Last week I took an essential business trip to Colorado, which resulted in my booking a room at a well-known national hotel chain. As I approached the hotel I saw there were no cars in the parking lot. The place, which had only opened in the past six months, was a complete ghost town. My first inclination was to assume the booking website had made an error in allowing the reservation, but I saw an operating TV in the lobby area so I walked up to the door. The automatic door opened, revealing the completely empty lobby. I rang the bell, wandered around, even called the front desk and watched as the phone rang continuously with no one arriving to answer it. I concluded that the place was in fact vacant.
Not willing to give up I opened my phone app for this chain and proceeded to check in online, even receiving a digital key for my assigned room. Now it was really starting to feel eerie. But with key in hand I grabbed my day pack and went to find my room. Suddenly, an out-of-breath young women came out of the stairway, apologized for her long delay, and asked if she could help me. She said she had been upstairs cleaning a room and that she was in fact the only employee, and only other person, on the premises.
When I returned for sleep later that night there was just one other car in the parking lot. It was a strange feeling staying in this 250 room hotel. The next morning I looked out my window at another empty hotel across the street. It was a local family brand, also clearly struggling and with an uncertain future.
When I told my story to a friend he commented that he was glad he didn’t own stock in that hotel chain. As I pondered his comment the following thoughts came to mind. 1 – The current crisis has devastated the travel and leisure industry. 2 – The crisis will end. 3 – The best capitalized companies are most likely to survive at the expense of weaker competitors. 4 – If I can find those survivors this could be a great investing opportunity.
Investors want to buy low and sell high, right?

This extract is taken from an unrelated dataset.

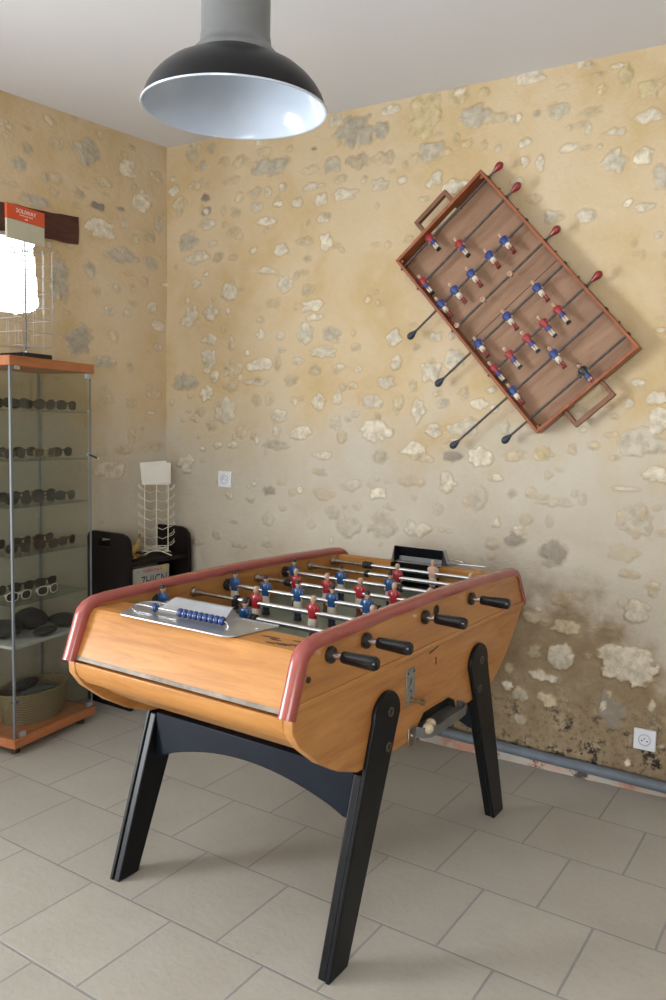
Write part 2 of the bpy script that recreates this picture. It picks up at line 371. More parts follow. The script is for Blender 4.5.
# ------------------------------------------------------------------ the room
WA = 0.05261; WY = 3.2315                       # back wall: turned 3 degrees, meets x = 0 at WY
NB = Vector((-math.sin(WA), math.cos(WA), 0)); UB = Vector((math.cos(WA), math.sin(WA), 0))
LA = math.atan2(-math.sin(math.radians(78)), -math.cos(math.radians(78)))   # left wall, running from the corner towards the viewer
CORNER = Vector((-3.093, 3.069, 0)); UL = Vector((math.cos(LA), math.sin(LA), 0)); NL = Vector((-UL.y, UL.x, 0))
def bw(s, z, off=0.0): return Vector((0, WY, 0))+UB*s-NB*off+Vector((0, 0, z))
def lw(t, z, off=0.0): return CORNER+UL*t+NL*off+Vector((0, 0, z))

STONES_BACK = "-2917,2763,42,50,p -2802,2766,27,25,g -2859,2692,23,27,g -2726,2695,35,24,l -2619,2682,46,27,l -2482,2700,42,21,p -2448,2627,110,41,g -2198,2672,17,9,d -2217,2580,42,18,p -2127,2576,16,23,g -3049,2594,34,28,w -2909,2599,33,20,p -2822,2594,20,15,l -2658,2596,34,18,l -2529,2519,38,26,p -2458,2514,21,26,w -2373,2523,20,24,w -2204,2504,53,18,w -2838,2533,30,20,d -2834,2464,33,23,d -3005,2516,43,45,p -2626,2507,22,27,p -2404,2460,18,24,p -2520,2450,36,22,w -2647,2436,28,22,p -2289,2440,31,23,w -2156,2440,33,29,w -2466,2376,57,18,w -2143,2358,38,18,w -2833,2401,52,23,w -2953,2325,59,45,g -2719,2387,19,12,p -2658,2348,39,25,l -2794,2303,33,15,w -2623,2318,22,15,p -2893,2243,70,31,w -2753,2231,36,23,p -2661,2223,28,15,l -2537,2245,18,15,w -2379,2234,41,30,w -2241,2262,40,21,p -2126,2245,34,40,w -2455,2144,45,18,w -2831,2158,20,13,w -2897,2113,27,26,w -2350,2070,37,38,w -2222,2037,31,26,p -2683,2060,48,48,w -2802,1960,44,36,w -2936,1944,54,42,w -2422,1985,42,22,l -2192,1961,59,28,w -2181,1908,42,14,w -2693,1966,13,18,w -2956,2036,14,16,w -2229,2179,25,14,p -2256,2117,36,14,l -1985,2714,103,65,g -1856,2698,40,35,g -1808,2776,47,21,w -1644,2736,69,101,y -1613,2570,60,43,g -2087,2780,34,28,w -2097,2583,40,34,g -1970,2583,58,33,p -1828,2577,42,28,p -2052,2518,31,17,p -1931,2501,16,14,p -1849,2467,40,26,w -1743,2470,23,14,w -1584,2460,27,31,w -1503,2416,48,28,w -2034,2447,63,26,w -1418,2680,64,45,g -1493,2782,50,33,y -1381,2775,21,16,y -1681,2558,23,20,p -1796,2514,16,9,p -1730,2534,13,14,p -1498,2602,14,24,y -1449,2578,24,16,y -1378,2563,14,19,p -1196,2795,59,30,w -1289,2821,13,14,w -996,2805,14,18,w -827,2728,24,43,y -911,2694,16,18,y -744,2665,42,33,y -1079,2644,39,32,g -1249,2643,26,19,w -1321,2660,31,23,p -1025,2575,14,10,g -952,2616,42,22,l -956,2558,12,20,w -860,2530,29,12,w -739,2565,54,21,w -1026,2498,41,14,w -911,2483,8,8,w -1200,2471,17,21,w -1139,2457,17,29,w -854,2421,43,41,w -750,2425,35,29,w -686,2344,28,46,w -798,2261,17,14,w -738,2236,30,17,w -1233,2396,28,15,w -948,2231,38,24,w -1076,2243,37,25,w -1154,2321,32,21,l -1158,2647,15,14,g -1316,2538,11,13,w -2804,1828,44,24,w -2812,1735,42,52,w -2489,1838,26,23,w -2369,1829,25,18,w -2231,1834,42,43,w -2085,1828,46,32,g -2124,1745,67,27,w -2568,1753,13,13,w -2363,1762,19,13,w -2666,1796,24,24,l -2964,1614,87,45,g -2656,1675,51,46,p -2490,1694,68,32,w -2386,1701,22,34,p -2266,1706,34,15,w -2173,1662,30,23,p -2773,1642,28,27,w -2825,1555,42,39,w -2502,1611,65,18,w -2306,1617,40,23,p -2705,1468,72,57,w -2668,1584,44,22,p -2509,1523,33,29,l -2428,1529,22,31,p -2151,1510,36,41,w -2381,1444,54,29,w -2791,1392,32,30,l -2601,1361,37,24,p -2517,1340,23,21,p -2385,1370,22,21,w -2254,1365,61,31,w -2387,1304,70,24,g -2751,1292,28,19,w -2654,1296,34,16,w -2123,1263,56,20,w -2053,1416,29,35,w -2136,1183,37,18,p -2423,1079,39,21,d -2351,1126,29,21,l -2287,1076,25,21,l -2537,1025,27,14,g -2119,1077,51,28,l -2428,938,36,32,g -2637,908,27,11,g -2176,931,24,23,l -2753,829,25,25,g -2610,793,44,19,g -2434,816,33,19,g -2057,998,44,31,g -2875,783,36,20,g -2961,1191,55,43,w -3100,1651,28,28,l -2863,1460,32,22,l -1764,1794,35,34,w -1957,1760,24,16,p -1562,1791,26,20,w -1653,1750,17,15,p -1745,1686,25,27,w -1470,1694,40,41,w -1578,1647,48,44,w -2042,1673,33,12,w -2035,1571,11,19,w -1796,1598,43,30,w -1664,1586,20,27,p -1428,1553,23,30,p -1306,1563,22,13,w -2048,1524,30,19,w -1868,1515,57,30,w -1736,1504,23,41,p -1635,1476,29,47,w -1516,1508,33,18,w -1354,1505,34,24,w -1841,1383,75,46,w -1556,1389,33,31,w -2016,1350,30,28,p -1419,1405,59,35,w -1818,1265,41,28,g -1648,1302,61,32,w -1610,1270,49,20,p -1467,1281,44,22,d -1340,1283,52,39,w -1675,1165,42,27,l -1612,1163,20,20,l -1492,1164,40,42,w -1960,1127,54,24,w -1819,1100,39,30,w -1350,1106,45,52,g -1523,1050,22,22,g -1968,936,61,50,g -1795,955,67,56,g -1624,952,61,36,w -1269,921,33,26,g -1930,1034,24,17,l -1641,1088,15,11,l -703,1362,87,52,w -642,1453,39,52,w -655,1528,35,28,w -725,1588,24,14,w -752,1508,17,18,w -635,1239,48,34,w -747,1181,46,10,w -707,1062,57,61,w -744,930,53,31,l -720,850,39,21,p -1076,1306,36,26,y -1191,1293,47,26,l -959,1327,19,21,l -879,1344,24,15,p -1241,1408,18,31,g -1270,1198,29,17,w -1118,1146,24,24,l -1025,1114,63,21,g -1201,1135,20,18,g -910,1131,16,21,g -1139,1035,29,31,l -1037,1032,15,24,l -1176,949,47,33,d -1015,909,58,52,d -1258,1003,18,16,p -1009,1243,19,8,l -1051,1219,17,15,l -633,1114,15,16,l -921,1405,12,10,w -704,498,114,80,w -757,291,55,62,d -965,483,65,49,w -948,607,55,34,p -970,720,55,29,l -1074,483,29,35,p -1092,627,32,29,p -1035,389,51,23,w -1181,320,26,22,w -1125,294,35,33,g -1120,187,30,22,g -1013,292,46,28,p -609,348,15,33,w -684,707,51,44,w -624,813,18,17,w -1028,863,25,16,g -1178,399,24,26,p"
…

What could possibly be lower than a completely empty hotel? So long as it is ultimately able to stay in business, I estimated this was actually a great time to take a serious look at its stock. Using this same investing theory there are many other areas of the economy to consider as well. Many businesses from energy to manufacturing and even healthcare, are operating at or near the bottom of their capabilities, and yet they provide products and services that the world needs. Look around those industries and find the players you believe have the staying power to be the survivor when this is over and you may find that today offers some of the best investing opportunities you have ever seen.